Ich bin stolz, für die NotW gearbeitet zu haben, ich werde nichts anderes sagen. Sie war eine großartige Zeitung und wir haben einige sehr positive Dinge geleistet. Wir haben Kampagnen für gute Zwecke geführt, 250 Leute hinter Gitter gebracht, Gauner und Kriminelle. Murdoch, seine Zeitungen, haben in guten investigativen Journalismus investiert. Das ist also der Punkt, auf den ich stolz bin. Als das mit Milly Dowler passierte, ja, da war ich beschämt. Das erste Mal in meinem Leben schämte ich mich, ein Boulevard-Journalist zu sein, und ich bin den Großteil meiner Karriere einer gewesen.

Würden Sie den Abhörskandal als eine Überschreitung von Grenzen bezeichnen?

Natürlich. Es war ethisch falsch. Es war rechtlich falsch. Es war journalistisch falsch. Ich war durch und durch erschüttert. Aber ich habe nichts falsch gemacht und das hat auch keiner der Leute, die zur Zeit der Schließung bei der NotW arbeiteten.
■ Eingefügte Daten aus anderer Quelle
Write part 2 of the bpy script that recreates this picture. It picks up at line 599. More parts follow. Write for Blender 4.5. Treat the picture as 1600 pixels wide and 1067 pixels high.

Es waren Leute in der Vergangenheit, die das getan haben, und die besudelten nicht nur den Namen einer großartigen Zeitung, die es seit 168 Jahren gab, sondern auch die Leute, die bei ihr arbeiteten, und brachten diese um ihre Jobs.

Was halten Sie von Rupert Murdochs Verhalten? Lässt er seine Mitarbeiter für sich bluten?

Die Leute sagen immer, der Chef sollte Verantwortung übernehmen. Aber Murdoch ist der Chef eines multimillionenschweren globalen Imperiums. Und die NotW macht weniger als ein Prozent seiner Geschäftsaktivitäten aus. Also ist es möglich, dass er nichts vom Telefon-Hacking wusste, weil es hier Leute gab, die die Zeitung für ihn leiteten. Es gibt eine Untersuchung dazu, wir müssen abwarten.

Aber wenn ein Chefredakteur jeden Tag die Sekretärin bittet, ihm ein Käse-Sandwich kaufen zu gehen, und ihr fünf Pfund gibt, und die Sekretärin dann hingehen würde und das Käse-Sandwich aus dem Supermarktregal klaut und die fünf Pfund für sich behält. Wenn das passierte, würde der Chefredakteur davon wissen?

Werden Sie bei anderen Murdoch-Blättern arbeiten können und würden Sie das überhaupt wollen?

Im Moment habe ich keine Angebote von News International, aber ich würde nicht ausschließen, wieder für sie zu arbeiten.

Werden Sie noch für andere Zeitungen arbeiten können oder ist das nun ein Stigma, das Sie nicht mehr los werden?

Das war etwas, über das wir uns Sorgen machten, als die Zeitung unterging und wir das Gefühl hatten, dass man uns alle über denselben Kamm scherte. Aber ich war recht oft im Fernsehen und im Radio, um den Menschen zu erklären, dass all das vor fünf bis zehn Jahren passiert ist. Ich sah mich selbst nicht als Opfer, weil die Familie von Milly Dowler hier das wirkliche Opfer ist, aber wir haben nichts falsch gemacht. Es ist traurig, dass wir unsere Jobs verloren haben. Wir sind der Kollateralschaden.

Glauben Sie, dass sich das britische Mediensystem nach dem Skandal verändern wird?

Es gibt keine Zweifel, dass wir härtere Reglementierungen haben werden. Aber wir werden schon jetzt extrem stark reglementiert und das Abhören von Telefonen war bereits illegal. Was für eine größere Abschreckung kann man haben, als dass man dafür ins Gefängnis geht? Was würde ein Mehr an Reglementierungen bringen? Außer, dass man das Kind mit dem Bade ausschüttet. Denn dieser Skandal wurde nicht von der Polizei aufgedeckt und auch nicht von Politikern, sondern von einem Journalisten.

Wenn man es für Journalisten schwieriger macht, ihre Arbeit zu tun, würden eine Menge Dinge nie enthüllt werden. Einige Parlamentsmitglieder könnten den Skandal jedoch als Ausrede nutzen, um sich an der Presse zu rächen.